---------- Data section ----------

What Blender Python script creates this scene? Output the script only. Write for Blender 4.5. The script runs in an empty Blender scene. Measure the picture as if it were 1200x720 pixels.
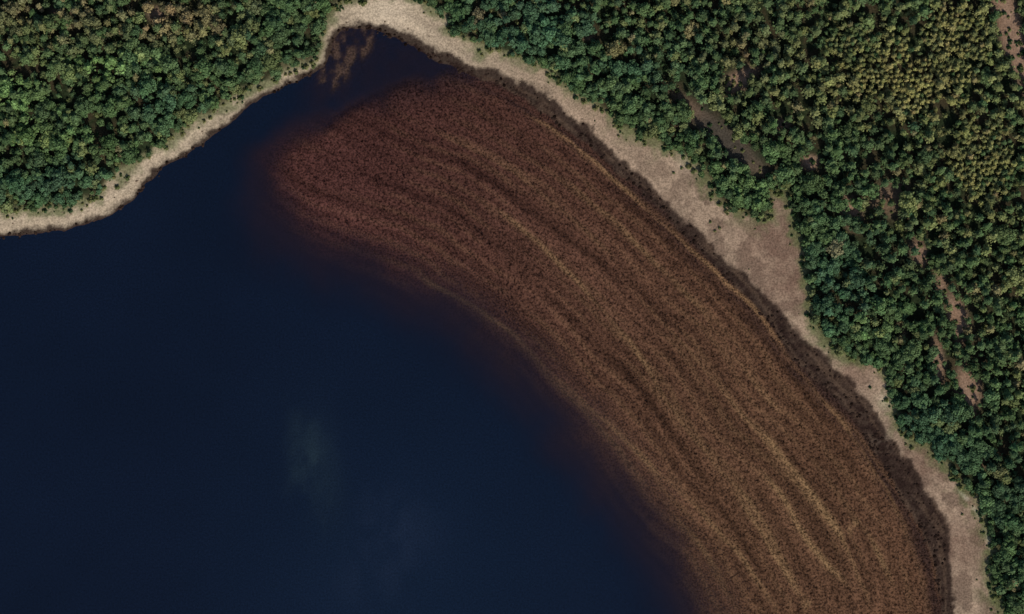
import bpy, math, numpy as np
from mathutils import Vector
rng=np.random.default_rng(7)
S=0.5
def W(p):
    p=np.asarray(p,float); return np.stack([(p[:,0]-600)*S,(360-p[:,1])*S],1)
def lin(c):
    c=np.asarray(c,float)/255.0
    return np.where(c<=0.04045,c/12.92,((c+0.055)/1.055)**2.4)
K=0.86
def alb(*c): return lin(c)/K
# ---------------- noise ----------------
def _h(ix,iy,s):
    n=(ix*374761393+iy*668265263+s*144269504)&0xffffffff
    n=((n^(n>>13))*1274126177)&0xffffffff
    n=n^(n>>16)
    return (n&0xffff)/65535.0
def vn(x,y,s=0):
    fx=np.floor(x);fy=np.floor(y);ix=fx.astype(np.int64);iy=fy.astype(np.int64)
    u=x-fx;v=y-fy;u=u*u*(3-2*u);v=v*v*(3-2*v)
    a=_h(ix,iy,s);b=_h(ix+1,iy,s);c=_h(ix,iy+1,s);d=_h(ix+1,iy+1,s)
    return (a*(1-u)+b*u)*(1-v)+(c*(1-u)+d*u)*v
def fbm(x,y,s=0,o=4):
    t=0;a=1;n=0
    for i in range(o):
        t=t+a*vn(x*2**i+17.3*i,y*2**i-9.1*i,s+i);n+=a;a*=0.55
    return t/n
def ss(a,b,x):
    t=np.clip((x-a)/(b-a),0,1);return t*t*(3-2*t)
def smooth(p,closed=True,n=5):
    p=np.asarray(p,float);out=[];N=len(p)
    for i in range(N if closed else N-1):
        if closed: a,b,c,d=p[i-1],p[i],p[(i+1)%N],p[(i+2)%N]
        else: a,b,c,d=p[max(i-1,0)],p[i],p[i+1],p[min(i+2,N-1)]
        for k in range(n):
            t=k/n
            out.append(0.5*((2*b)+(-a+c)*t+(2*a-5*b+4*c-d)*t*t+(-a+3*b-3*c+d)*t**3))
    if not closed: out.append(p[-1])
    return np.array(out)
def segd(X,Y,poly,closed=True,arc=False):
    best=np.full(X.shape,1e12);al=np.zeros(X.shape);L=0;N=len(poly)
    for i in range(N if closed else N-1):
        a=poly[i];b=poly[(i+1)%N];d=b-a;l2=d@d
        if l2<1e-9: continue
        t=np.clip(((X-a[0])*d[0]+(Y-a[1])*d[1])/l2,0,1)
        q=(X-a[0]-t*d[0])**2+(Y-a[1]-t*d[1])**2
        m=q<best;best=np.where(m,q,best)
        if arc: al=np.where(m,L+t*math.sqrt(l2),al)
        L+=math.sqrt(l2)
    return (np.sqrt(best),al) if arc else np.sqrt(best)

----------

▶ Problem description: Output the data exactly. Pictures don't belong in the result.

▶ Task response:
What Blender Python script creates this scene? Output the script only. Write for Blender 4.5. The script runs in an empty Blender scene. Measure the picture as if it were 1200x720 pixels.
import bpy, math, numpy as np
from mathutils import Vector
rng=np.random.default_rng(7)
S=0.5
def W(p):
    p=np.asarray(p,float); return np.stack([(p[:,0]-600)*S,(360-p[:,1])*S],1)
def lin(c):
    c=np.asarray(c,float)/255.0
    return np.where(c<=0.04045,c/12.92,((c+0.055)/1.055)**2.4)
K=0.86
def alb(*c): return lin(c)/K
# ---------------- noise ----------------
def _h(ix,iy,s):
    n=(ix*374761393+iy*668265263+s*144269504)&0xffffffff
    n=((n^(n>>13))*1274126177)&0xffffffff
    n=n^(n>>16)
    return (n&0xffff)/65535.0
def vn(x,y,s=0):
    fx=np.floor(x);fy=np.floor(y);ix=fx.astype(np.int64);iy=fy.astype(np.int64)
    u=x-fx;v=y-fy;u=u*u*(3-2*u);v=v*v*(3-2*v)
    a=_h(ix,iy,s);b=_h(ix+1,iy,s);c=_h(ix,iy+1,s);d=_h(ix+1,iy+1,s)
    return (a*(1-u)+b*u)*(1-v)+(c*(1-u)+d*u)*v
def fbm(x,y,s=0,o=4):
    t=0;a=1;n=0
    for i in range(o):
        t=t+a*vn(x*2**i+17.3*i,y*2**i-9.1*i,s+i);n+=a;a*=0.55
    return t/n
def ss(a,b,x):
    t=np.clip((x-a)/(b-a),0,1);return t*t*(3-2*t)
def smooth(p,closed=True,n=5):
    p=np.asarray(p,float);out=[];N=len(p)
    for i in range(N if closed else N-1):
        if closed: a,b,c,d=p[i-1],p[i],p[(i+1)%N],p[(i+2)%N]
        else: a,b,c,d=p[max(i-1,0)],p[i],p[i+1],p[min(i+2,N-1)]
        for k in range(n):
            t=k/n
            out.append(0.5*((2*b)+(-a+c)*t+(2*a-5*b+4*c-d)*t*t+(-a+3*b-3*c+d)*t**3))
    if not closed: out.append(p[-1])
    return np.array(out)
def segd(X,Y,poly,closed=True,arc=False):
    best=np.full(X.shape,1e12);al=np.zeros(X.shape);L=0;N=len(poly)
    for i in range(N if closed else N-1):
        a=poly[i];b=poly[(i+1)%N];d=b-a;l2=d@d
        if l2<1e-9: continue
        t=np.clip(((X-a[0])*d[0]+(Y-a[1])*d[1])/l2,0,1)
        q=(X-a[0]-t*d[0])**2+(Y-a[1]-t*d[1])**2
        m=q<best;best=np.where(m,q,best)
        if arc: al=np.where(m,L+t*math.sqrt(l2),al)
        L+=math.sqrt(l2)
    return (np.sqrt(best),al) if arc else np.sqrt(best)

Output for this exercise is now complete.